Wednesday, April 15, 2009

The Execution of Small Town Newspapers

If your part of the world is like ours, less ink and paper is being published that has any resemblance of the community that existed in small town newspapers of days gone by. Electronic media is probably the main culprit but coupled with corporate greed (need?) to ever increase the bottom line, their demise has been assured.

Scene18 Newspaper organizations are laying off employees, reducing the number of pages in print by half and are becoming generic given that here only seems to be ten or so newspaper journalists remaining in the world. Everything on the page seems to come from a common pool of articles created by one or two news organizations. Pool all the daily and weekly articles together and the price per word goes down when you shop from the same trough.

Today, we rarely read about weddings, golden anniversaries, missionaries and who visited whom. Instead, the news organizations have created “Community Posts” sections on their websites. These sections were supposed to replace the hard copy weekly publications that we’ve loved for generations, but alas, they are nothing more than headline grabbers from the normal paper sprinkled with an occasional community concert, play or scout activity notice.

Gone are the papers we loved for generations. Gone are the informative articles that were like manna to genealogists.

Looking back through my own research, almost all of the ‘knowledge’ about the lives and personalities of my ancestors came from small town papers. At first glance, I thought that their surviving letters and notes probably had the edge, but on closer inspection of my files, it quickly became apparent that my memory was wrong.

I love touching my collection of letters and notes because my ancestors touched and created them. That alone has a big impact on how I perceive them as data mines and probably biased my thoughts that they provided the majority of the personality facts about my ancestors. In truth, most of my knowledge about them came from the thousands upon thousands of small town newspaper clippings in my files.

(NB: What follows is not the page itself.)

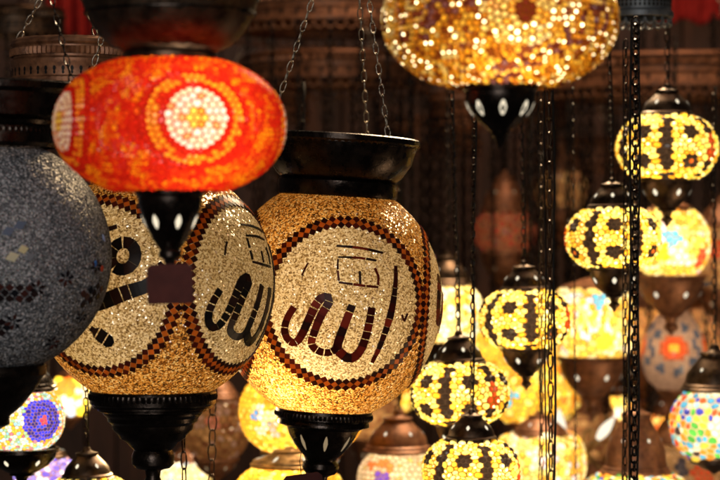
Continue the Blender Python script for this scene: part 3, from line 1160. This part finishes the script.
back_lamp('amber lamp with a clear glass flower behind the black cup of the script lamp', 302, 411, 4.1, 62, 46, ORA, 6.0, 2.0, (40, 26), (40, 40), 'brass',
          [(256, 414, 6, (0.1, 0.3, 0.85)), (262, 408, 6, (0.75, 0.85, 0.85)), (272, 412, 6, (0.9, 0.9, 0.5)), (266, 420, 6, (0.35, 0.75, 0.6)), (274, 424, 7, (0.35, 0.36, 0.38)), (262, 428, 6, (0.6, 0.62, 0.55))], seed=36,
          grout=(0.45, 0.25, 0.04))
back_lamp('amber lamp at the bottom edge under the glass flower lamp', 290, 497, 3.85, 56, 36, ORA, 6.0, 1.5, (38, 16), None, 'brass', [(268, 478, 6, (0.97, 0.85, 0.4)), (310, 474, 6, (0.97, 0.85, 0.4))], seed=37,
          grout=(0.45, 0.25, 0.04), chain=False)
back_lamp('cream lamp with a purple flower under a brown bell cap', 398, 480, 4.2, 40, 33, PNK, 5.5, 0.75, (33, 36), None, 'copper',
          [(382, 474, 6.5, (0.16, 0.06, 0.6)), (372, 465, 5, (0.85, 0.2, 0.05)), (381, 461, 5, (0.8, 0.25, 0.06)), (390, 464, 5, (0.85, 0.3, 0.08)), (371, 482, 5, (0.75, 0.2, 0.1))], seed=38)
back_lamp('rainbow mosaic lamp at the bottom edge under a large brown bell cap', 636, 502, 4.1, 58, 34, [(3, (0.97, 0.75, 0.1))] + MUL, 6.5, 1.2, (34, 64), None, 'copper', [], seed=39)
back_lamp('round lamp of bright coloured chips cut by the right edge', 714, 424, 4.0, 43, 39, MUL, 7.5, 0.8, (32, 40), None, 'bronze', [(722, 425, 12, (0.95, 0.9, 0.75))], seed=40, grout=(0.6, 0.45, 0.3))
back_lamp('white and yellow lamp with a blue spiral disc at the lower left', 22, 419, 3.45, 42, 34, [(4, (0.97, 0.9, 0.7)), (3, (0.3, 0.65, 0.8)), (2, (0.55, 0.18, 0.25)), (5, (0.95, 0.5, 0.04)), (1, (0.3, 0.6, 0.3))], 3.6, 0.62, (34, 30), (36, 40), 'black',
          [(43, 418, 4, (0.85, 0.05, 0.1)), (43, 418, 8, (0.03, 0.05, 0.8)), (43, 418, 11, (0.02, 0.015, 0.2)), (43, 418, 15, (0.02, 0.03, 0.8)), (43, 418, 18, (0.02, 0.015, 0.25)), (43, 418, 21.5, (0.03, 0.04, 0.75))], seed=41, bulbcol=(1.0, 0.93, 0.8),
          group='coloured mosaic lamps further back')
back_lamp('blurred yellow and red lamp peeping out between the grey globe and the gold globe', 70, 396, 4.9, 21, 21, [(3, (0.97, 0.7, 0.05)), (2, (0.95, 0.9, 0.7))], 7, 0.7, None, None, 'copper',
          [(66, 385, 9, (0.9, 0.2, 0.02)), (70, 412, 7, (0.4, 0.55, 0.9))], seed=42)
back_lamp('blue and lilac lamp at the bottom left corner', 46, 478, 4.0, 31, 24, [(3, (0.25, 0.22, 0.85)), (3, (0.7, 0.62, 0.9)), (2, (0.1, 0.07, 0.6)), (1, (0.8, 0.45, 0.55))], 6, 0.65, (20, 14), None, 'bronze', [], seed=43)
back_lamp('pale yellow lamp low behind the tip of the stepped black cup', 186, 482, 4.9, 27, 23, [(3, (0.95, 0.8, 0.4)), (2, (0.9, 0.9, 0.85)), (1, (0.4, 0.6, 0.85))], 7, 0.7, (16, 14), None, 'copper', [], seed=44)
# unlit ones, each given an added weak bulb to warm the background
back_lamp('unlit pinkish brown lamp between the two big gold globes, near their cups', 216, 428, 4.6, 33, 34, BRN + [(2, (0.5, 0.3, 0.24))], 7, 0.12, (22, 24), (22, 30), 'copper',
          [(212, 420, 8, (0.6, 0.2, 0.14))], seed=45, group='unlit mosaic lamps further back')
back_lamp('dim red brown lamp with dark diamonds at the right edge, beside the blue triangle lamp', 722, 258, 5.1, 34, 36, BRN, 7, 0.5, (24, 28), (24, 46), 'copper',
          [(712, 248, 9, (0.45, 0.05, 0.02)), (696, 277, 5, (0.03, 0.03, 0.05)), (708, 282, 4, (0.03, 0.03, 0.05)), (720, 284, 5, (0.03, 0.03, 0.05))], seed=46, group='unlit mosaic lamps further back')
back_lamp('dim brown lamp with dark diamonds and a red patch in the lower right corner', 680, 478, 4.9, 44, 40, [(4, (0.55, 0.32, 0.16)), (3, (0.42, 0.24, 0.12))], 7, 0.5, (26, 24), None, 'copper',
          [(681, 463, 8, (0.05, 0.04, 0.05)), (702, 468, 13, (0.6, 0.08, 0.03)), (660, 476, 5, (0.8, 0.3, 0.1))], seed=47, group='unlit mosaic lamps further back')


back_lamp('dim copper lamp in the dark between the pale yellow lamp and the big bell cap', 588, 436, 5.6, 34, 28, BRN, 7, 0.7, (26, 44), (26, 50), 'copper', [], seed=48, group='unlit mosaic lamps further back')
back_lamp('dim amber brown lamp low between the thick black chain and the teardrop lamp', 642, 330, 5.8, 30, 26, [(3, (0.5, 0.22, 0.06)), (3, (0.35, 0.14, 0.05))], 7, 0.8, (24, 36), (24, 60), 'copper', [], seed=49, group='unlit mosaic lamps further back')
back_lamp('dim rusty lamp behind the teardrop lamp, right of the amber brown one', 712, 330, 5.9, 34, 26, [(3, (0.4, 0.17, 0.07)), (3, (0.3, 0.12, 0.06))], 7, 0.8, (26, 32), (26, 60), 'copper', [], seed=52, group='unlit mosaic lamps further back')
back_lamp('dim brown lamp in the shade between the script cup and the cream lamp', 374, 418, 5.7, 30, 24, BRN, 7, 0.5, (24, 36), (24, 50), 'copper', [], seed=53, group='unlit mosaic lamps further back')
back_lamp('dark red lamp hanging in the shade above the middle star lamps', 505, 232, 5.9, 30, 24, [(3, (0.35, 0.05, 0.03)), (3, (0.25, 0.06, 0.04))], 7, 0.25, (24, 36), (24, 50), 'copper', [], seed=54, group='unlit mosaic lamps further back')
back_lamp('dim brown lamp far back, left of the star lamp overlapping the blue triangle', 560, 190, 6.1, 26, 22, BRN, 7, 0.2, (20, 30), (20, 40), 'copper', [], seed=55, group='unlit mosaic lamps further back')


back_lamp('small glowing amber lamp blurred behind the linked chain, under the squarish lamp', 566, 402, 5.6, 24, 22, ORA, 7, 0.75, (16, 20), (16, 26), 'copper', [], seed=56)
back_lamp('tiny glowing yellow lamp blurred far back above the big bell cap', 617, 408, 6.0, 15, 14, YEL, 6, 0.5, (10, 14), (10, 18), 'copper', [], seed=59)
back_lamp('tiny glowing orange lamp far back below the cup of the blue triangle lamp', 655, 318, 6.0, 15, 13, ORA, 6, 0.35, (10, 14), (10, 18), 'copper', [], seed=60)
back_lamp('small glowing amber lamp far back between the script lamp cup and the lower star lamps', 399, 398, 6.1, 17, 15, ORA, 6, 0.4, (12, 16), (12, 18), 'copper', [], seed=61)
back_lamp('small glowing orange lamp blurred low between bell cap and chip lamp', 668, 432, 5.7, 22, 20, [(3, (0.92, 0.42, 0.05)), (2, (0.9, 0.6, 0.2)), (1, (0.7, 0.15, 0.03))], 7, 0.6, (16, 22), (16, 26), 'copper', [], seed=57)
back_lamp('small glowing amber lamp far back beside the shoulder of the dazzling white lamp', 492, 345, 5.8, 22, 20, ORA, 7, 0.6, (16, 22), (16, 26), 'copper', [], seed=58)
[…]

My mother was a perpetual newspaper article clipper with a determined focus on any that contained information about family and friends, near and far. A few years before her passing, she asked what I wanted from her estate. The answer was easy. Her genealogy and the newspaper clippings. In my opinion, nothing else had value by comparison. The clippings were significant additions to my own family history research documentation. The smell of the clippings has gifted the atmosphere in my office and genealogy library rooms in our home with the patina of old newsprint and documents. The hard core genealogists among us know that we’d rather smell that scent than the most expensive French perfume.

Knowing that the pages of the small town papers were dripping with much more information than mom had collected, I called the editor of the small town papers in our area a couple of years ago hoping to wrangle access to their storage library. With some vehemence, he related that the new owners, a national chain of mid-sized newspaper titles across the country, had ordered all of the old papers be trashed. Gone were the 100 plus years of the American Fork Citizen, the Pleasant Grove Review, the Lehi Free Press. “Trash the 'd___’d” things right now while we watch. We need the room for other things”. He was still as sick at heart as I now felt.

I argued the act was a capital crime in my book - that I’d have stored them myself - that I’d have digitized them for posterity out of my own pocket. How could anyone be so blatantly stupid to destroy them? Pound for pound, page for page, the small town newspapers contained the richest content in that medium for a genealogist. Now the old brittle yellow pages have turned to compost at the local land fill.

Small town newspapers of old will never be recreated in the modern world. Our times are too full of identity thieves, privacy laws, and the sons of Satan who feed on society through theft and deception. A current day recreation of the folksy articles in the old papers would be too inviting to these miscreants. We already have to guard homes during funeral services for family members because the bad guys know that the family will be gone at a set time and date. What would they do with the details found in stories of days-gone-by in a current day setting?

Fortunately, not all of the old papers have been lost. Many colleges and other entities are digitizing some of the old papers and making them available to us through the web, libraries and other similar venues. If you haven’t taken the time to find them and explore their content rich pages in your own ancestral quest, today would be a good day to do so. Don’t just read these words and nod in agreement. Dive in and find the genealogical Gold that awaits you in their pages.

In an earlier post I wrote about making the ‘Essence of New Mown Hay”. I wish someone would create the scent of yellowed old newsprint. A puff or two during our electronic forays into the old papers would add the aroma required to enhance the research experience. Add a weathered old page or two of a current day newspaper for texture, turn the lights low and clutter your office. Ahhh…. the cozy feel of researching old newspapers like it used to be in “the good old days”.